*What needs to be done*
Retype word for word the first line of the listing and each line after it up to the line with "return (out[0], out[1], out[2], 1.0)", with the pictures taken out.

*Raw data*
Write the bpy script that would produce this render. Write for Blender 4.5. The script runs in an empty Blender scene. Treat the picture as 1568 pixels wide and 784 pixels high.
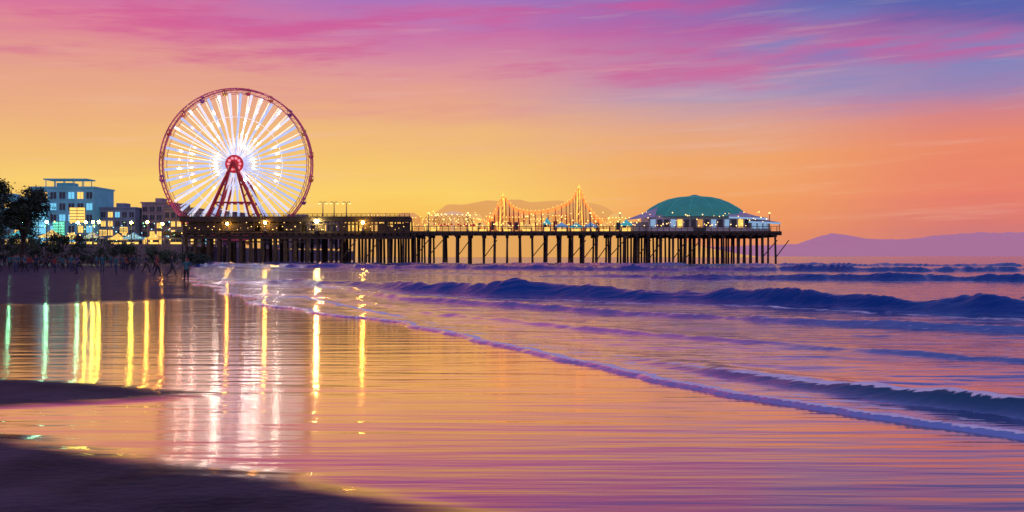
import bpy, math, random
import numpy as np
from mathutils import Vector, Matrix
random.seed(7)
rng = np.random.RandomState(5)
S = bpy.context.scene
COL = S.collection

# ---------------------------------------------------------------- helpers
def lin(c):
    out = []
    for v in c:
        v = v / 255.0
        out.append(v / 12.92 if v <= 0.04045 else ((v + 0.055) / 1.055) ** 2.4)
    return (out[0], out[1], out[2], 1.0)

LAT = rng.rand(256, 256)
def vnoise(x, y):
    xi = np.floor(x).astype(int); yi = np.floor(y).astype(int)
    fx = x - xi; fy = y - yi
    fx = fx * fx * (3 - 2 * fx); fy = fy * fy * (3 - 2 * fy)
    a = LAT[xi & 255, yi & 255]; b = LAT[(xi + 1) & 255, yi & 255]
    c = LAT[xi & 255, (yi + 1) & 255]; d = LAT[(xi + 1) & 255, (yi + 1) & 255]
    return (a * (1 - fx) + b * fx) * (1 - fy) + (c * (1 - fx) + d * fx) * fy
def fbm(x, y, o=4):
    s = 0; a = 0.5; t = 0
    for i in range(o):
        s = s + a * vnoise(x * 2 ** i + 17.3 * i, y * 2 ** i + 9.1 * i); t += a; a *= 0.5
    return s / t
def sstep(a, b, x):
    t = np.clip((x - a) / (b - a), 0, 1)
    return t * t * (3 - 2 * t)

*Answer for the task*
Write the bpy script that would produce this render. Write for Blender 4.5. The script runs in an empty Blender scene. Treat the picture as 1568 pixels wide and 784 pixels high.
import bpy, math, random
import numpy as np
from mathutils import Vector, Matrix
random.seed(7)
rng = np.random.RandomState(5)
S = bpy.context.scene
COL = S.collection

# ---------------------------------------------------------------- helpers
def lin(c):
    out = []
    for v in c:
        v = v / 255.0
        out.append(v / 12.92 if v <= 0.04045 else ((v + 0.055) / 1.055) ** 2.4)
    return (out[0], out[1], out[2], 1.0)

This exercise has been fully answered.